### Data extract:
--
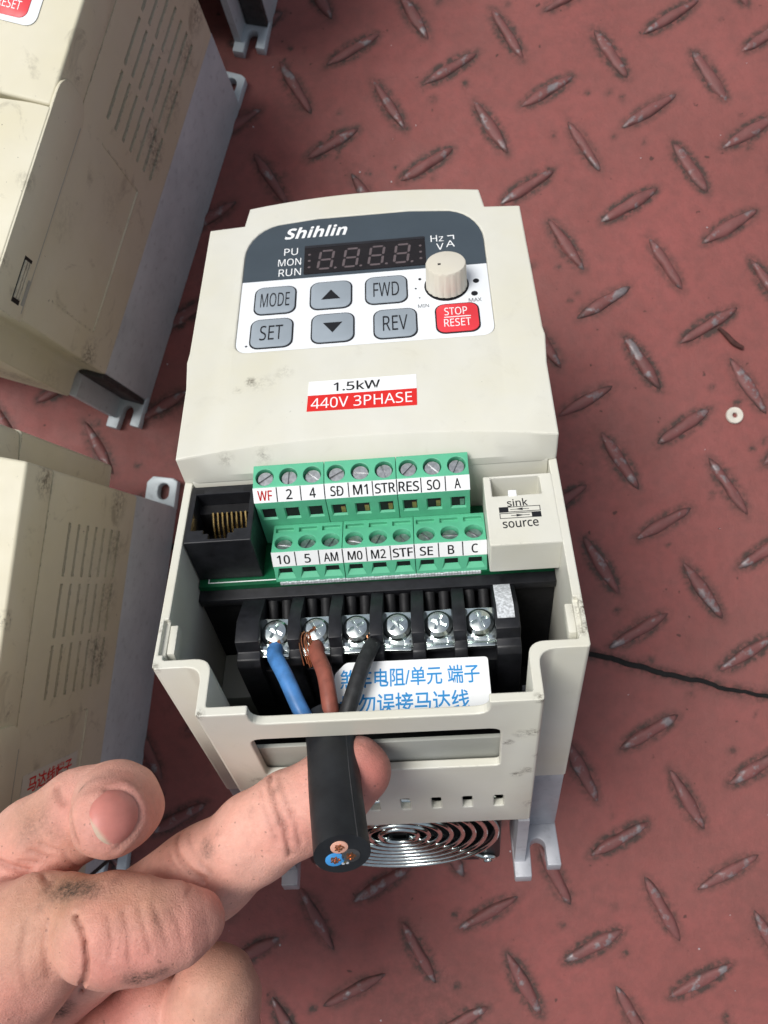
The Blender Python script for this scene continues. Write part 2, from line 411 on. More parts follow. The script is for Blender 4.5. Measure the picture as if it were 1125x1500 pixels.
# ------------------------------------------------------------------ floor: two red tread plates
def floor_plates():
    A = np.array([60.1, -24.1]); Bp = np.array([120.8, -39.9])
    d = (Bp-A)/np.linalg.norm(Bp-A); nrm = np.array([-d[1], d[0]])       # nrm points to the far plate
    ss = np.arange(-330, 280.1, 1.3)
    jit = np.cumsum(rng.normal(0, .16, len(ss))); jit = jit-np.linspace(jit[0], jit[-1], len(ss))
    jit = np.clip(jit*.7, -1., 1.)+.12*np.sign(np.sin(ss*.33))+.15*np.sin(ss*.21)+.12*np.sin(ss*.57+1)
    lat = [((38.37, 150.57), (14.071, -23.063), (-23.063, -14.071)), ((68.26, -89.38), (13.128, -23.613), (-23.613, -13.128))]
    # one lug, long and pointed like a grain of rice
    def lug_mesh(seed):
        r = np.random.default_rng(seed); bm = bmesh.new(); nL, nW = 22, 9; L, Wd, hh = 12.0, 2.0, 1.3
        rows = []
        for i in range(nL+1):
            t_ = -1+2*i/nL; hw = Wd*(1-abs(t_)**2.5)**.75*(1+.1*math.sin(t_*5+seed*2))+.2; zz = hh*(1-abs(t_)**3.6)**.8*(1+.12*math.sin(t_*7+seed))
            row = []
            for k in range(nW):
                s_ = -1+2*k/(nW-1); prof = (1-abs(s_)**2.4)**.75
                row.append(bm.verts.new((t_*L, s_*hw, zz*prof+(-.15 if k in (0, nW-1) else 0)+r.normal(0, .05)*(prof > .1))))
            rows.append(row)
        for a, b in zip(rows, rows[1:]):
            for k in range(nW-1): bm.faces.new((a[k], b[k], b[k+1], a[k+1]))
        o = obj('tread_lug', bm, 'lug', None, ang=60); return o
    protos = [lug_mesh(i) for i in range(3)]
    pm = [p.data for p in protos]
    for p in protos: bpy.data.objects.remove(p)
    cnt = 0
    for pi, ((ox, oy), u, v) in enumerate(lat):
        u, v, org = np.array(u), np.array(v), np.array([ox, oy])
        side = 1 if pi == 0 else -1
        lugs = []
        for a in range(-16, 20):
            for b in range(-16, 20):
                p = org+a*u+b*v+rng.normal(0, .5, 2)
                if not (-215 < p[0] < 215 and -235 < p[1] < 265): continue
                sd_ = float((p-A)@nrm)*side
                if sd_ < 7: continue
                ang = math.atan2(v[1], v[0]) if (a+b) % 2 == 0 else math.atan2(u[1], u[0])
                lugs.append((p, ang+rng.normal(0, .02)))
        # plate sheet following the ragged seam
        ts = np.concatenate([[0, .5, 1.0], np.arange(2, 330, 1.6)]) if pi == 0 else np.concatenate([[0, .5, 1.0], np.arange(2, 260, 1.6)])
        gap = .25 if pi == 0 else np.clip(1.5-.007*(ss-60), .9, 1.6)+.4*np.abs(np.sin(ss*.05+.6))
        SSs, TT = np.meshgrid(ss, ts, indexing='ij')
        off = (TT+(gap if np.isscalar(gap) else gap[:, None]))*side + jit[:, None]*np.exp(-TT/30)
        X = A[0]+d[0]*(SSs-60)+nrm[0]*off; Y = A[1]+d[1]*(SSs-60)+nrm[1]*off
        Z = -.45*np.exp(-(TT/.7)**2)
        g = np.zeros_like(X)
        for p, a in lugs:
            dx, dy = X-p[0], Y-p[1]
            m = (np.abs(dx) < 20) & (np.abs(dy) < 20)
            c_, s_ = math.cos(a), math.sin(a); lx = dx[m]*c_+dy[m]*s_; ly = -dx[m]*s_+dy[m]*c_
            e = np.sqrt((lx/13.4)**2+(ly/4.1)**2)
            g[m] = np.maximum(g[m], np.clip((1.14-e)/.36, 0, 1)*rng.uniform(.7, 1.5))
        for _ in range(230):                                     # rust spots and stains
            px, py, r_ = rng.uniform(-170, 170), rng.uniform(-190, 230), rng.uniform(.7, 1.7)
            m = np.exp(-((X-px)**2+(Y-py)**2)/r_**2); g = np.maximum(g, m*rng.uniform(.9, 2.2))
        for _ in range(44):                                      # broad dirty patches
            px, py, r_ = rng.uniform(-170, 170), rng.uniform(-190, 230), rng.uniform(8, 26)
            g = np.maximum(g, np.exp(-((X-px)**2+(Y-py)**2)/r_**2)*rng.uniform(.14, .42))
        g = np.maximum(g, np.exp(-(TT/2.0)**2)*.9)
        nI, nJ = X.shape
        co = np.stack([X, Y, Z], -1).reshape(-1, 3)*S
        idx = np.arange(nI*nJ).reshape(nI, nJ)
        q = np.stack([idx[:-1, :-1], idx[1:, :-1], idx[1:, 1:], idx[:-1, 1:]], -1).reshape(-1, 4)
        if side < 0: q = q[:, ::-1]
        me = bpy.data.meshes.new('floor_plate'); me.from_pydata(co.tolist(), [], q.tolist()); me.update()
        at = me.attributes.new('grime', 'FLOAT', 'POINT'); at.data.foreach_set('value', g.reshape(-1).astype(np.float32))
        finish(me, 'paint', 60)
        fl = link(bpy.data.objects.new('floor_plate', me))
        tag(fl, ['red painted steel tread plate behind the crack', 'red painted steel tread plate in front of the crack'][pi], None, None, 'structure')
        for k, (p, a) in enumerate(lugs):
            o = bpy.data.objects.new('tread_lug', pm[k % 3]); link(o, fl)
            o.location = (p[0]*S, p[1]*S, 0); o.rotation_euler = (0, 0, a+(math.pi if rng.random() < .5 else 0))
            s_ = rng.uniform(.94, 1.05); o.scale = (s_, rng.uniform(.9, 1.12), rng.uniform(.85, 1.1)); cnt += 1
    bm = B(-330, 300, -300, 330, -6, -3.2)
    tag(obj('floor_base', bm, 'blackm'), 'dark underside below the plates', None, None, 'structure')
floor_plates()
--
### Exercise:
Quote the data above in full and without alteration; skip the pictures.

### Finished exercise:
The Blender Python script for this scene continues. Write part 2, from line 411 on. More parts follow. The script is for Blender 4.5. Measure the picture as if it were 1125x1500 pixels.
# ------------------------------------------------------------------ floor: two red tread plates
def floor_plates():
    A = np.array([60.1, -24.1]); Bp = np.array([120.8, -39.9])
    d = (Bp-A)/np.linalg.norm(Bp-A); nrm = np.array([-d[1], d[0]])       # nrm points to the far plate
    ss = np.arange(-330, 280.1, 1.3)
    jit = np.cumsum(rng.normal(0, .16, len(ss))); jit = jit-np.linspace(jit[0], jit[-1], len(ss))
    jit = np.clip(jit*.7, -1., 1.)+.12*np.sign(np.sin(ss*.33))+.15*np.sin(ss*.21)+.12*np.sin(ss*.57+1)
    lat = [((38.37, 150.57), (14.071, -23.063), (-23.063, -14.071)), ((68.26, -89.38), (13.128, -23.613), (-23.613, -13.128))]
    # one lug, long and pointed like a grain of rice
    def lug_mesh(seed):
        r = np.random.default_rng(seed); bm = bmesh.new(); nL, nW = 22, 9; L, Wd, hh = 12.0, 2.0, 1.3
        rows = []
        for i in range(nL+1):
            t_ = -1+2*i/nL; hw = Wd*(1-abs(t_)**2.5)**.75*(1+.1*math.sin(t_*5+seed*2))+.2; zz = hh*(1-abs(t_)**3.6)**.8*(1+.12*math.sin(t_*7+seed))
            row = []
            for k in range(nW):
                s_ = -1+2*k/(nW-1); prof = (1-abs(s_)**2.4)**.75
                row.append(bm.verts.new((t_*L, s_*hw, zz*prof+(-.15 if k in (0, nW-1) else 0)+r.normal(0, .05)*(prof > .1))))
            rows.append(row)
        for a, b in zip(rows, rows[1:]):
            for k in range(nW-1): bm.faces.new((a[k], b[k], b[k+1], a[k+1]))
        o = obj('tread_lug', bm, 'lug', None, ang=60); return o
    protos = [lug_mesh(i) for i in range(3)]
    pm = [p.data for p in protos]
    for p in protos: bpy.data.objects.remove(p)
    cnt = 0
    for pi, ((ox, oy), u, v) in enumerate(lat):
        u, v, org = np.array(u), np.array(v), np.array([ox, oy])
        side = 1 if pi == 0 else -1
        lugs = []
        for a in range(-16, 20):
            for b in range(-16, 20):
                p = org+a*u+b*v+rng.normal(0, .5, 2)
                if not (-215 < p[0] < 215 and -235 < p[1] < 265): continue
                sd_ = float((p-A)@nrm)*side
                if sd_ < 7: continue
                ang = math.atan2(v[1], v[0]) if (a+b) % 2 == 0 else math.atan2(u[1], u[0])
                lugs.append((p, ang+rng.normal(0, .02)))
        # plate sheet following the ragged seam
        ts = np.concatenate([[0, .5, 1.0], np.arange(2, 330, 1.6)]) if pi == 0 else np.concatenate([[0, .5, 1.0], np.arange(2, 260, 1.6)])
        gap = .25 if pi == 0 else np.clip(1.5-.007*(ss-60), .9, 1.6)+.4*np.abs(np.sin(ss*.05+.6))
        SSs, TT = np.meshgrid(ss, ts, indexing='ij')
        off = (TT+(gap if np.isscalar(gap) else gap[:, None]))*side + jit[:, None]*np.exp(-TT/30)
        X = A[0]+d[0]*(SSs-60)+nrm[0]*off; Y = A[1]+d[1]*(SSs-60)+nrm[1]*off
        Z = -.45*np.exp(-(TT/.7)**2)
        g = np.zeros_like(X)
        for p, a in lugs:
            dx, dy = X-p[0], Y-p[1]
            m = (np.abs(dx) < 20) & (np.abs(dy) < 20)
            c_, s_ = math.cos(a), math.sin(a); lx = dx[m]*c_+dy[m]*s_; ly = -dx[m]*s_+dy[m]*c_
            e = np.sqrt((lx/13.4)**2+(ly/4.1)**2)
            g[m] = np.maximum(g[m], np.clip((1.14-e)/.36, 0, 1)*rng.uniform(.7, 1.5))
        for _ in range(230):                                     # rust spots and stains
            px, py, r_ = rng.uniform(-170, 170), rng.uniform(-190, 230), rng.uniform(.7, 1.7)
            m = np.exp(-((X-px)**2+(Y-py)**2)/r_**2); g = np.maximum(g, m*rng.uniform(.9, 2.2))
        for _ in range(44):                                      # broad dirty patches
            px, py, r_ = rng.uniform(-170, 170), rng.uniform(-190, 230), rng.uniform(8, 26)
            g = np.maximum(g, np.exp(-((X-px)**2+(Y-py)**2)/r_**2)*rng.uniform(.14, .42))
        g = np.maximum(g, np.exp(-(TT/2.0)**2)*.9)
        nI, nJ = X.shape
        co = np.stack([X, Y, Z], -1).reshape(-1, 3)*S
        idx = np.arange(nI*nJ).reshape(nI, nJ)
        q = np.stack([idx[:-1, :-1], idx[1:, :-1], idx[1:, 1:], idx[:-1, 1:]], -1).reshape(-1, 4)
        if side < 0: q = q[:, ::-1]
        me = bpy.data.meshes.new('floor_plate'); me.from_pydata(co.tolist(), [], q.tolist()); me.update()
        at = me.attributes.new('grime', 'FLOAT', 'POINT'); at.data.foreach_set('value', g.reshape(-1).astype(np.float32))
        finish(me, 'paint', 60)
        fl = link(bpy.data.objects.new('floor_plate', me))
        tag(fl, ['red painted steel tread plate behind the crack', 'red painted steel tread plate in front of the crack'][pi], None, None, 'structure')
        for k, (p, a) in enumerate(lugs):
            o = bpy.data.objects.new('tread_lug', pm[k % 3]); link(o, fl)
            o.location = (p[0]*S, p[1]*S, 0); o.rotation_euler = (0, 0, a+(math.pi if rng.random() < .5 else 0))
            s_ = rng.uniform(.94, 1.05); o.scale = (s_, rng.uniform(.9, 1.12), rng.uniform(.85, 1.1)); cnt += 1
    bm = B(-330, 300, -300, 330, -6, -3.2)
    tag(obj('floor_base', bm, 'blackm'), 'dark underside below the plates', None, None, 'structure')
floor_plates()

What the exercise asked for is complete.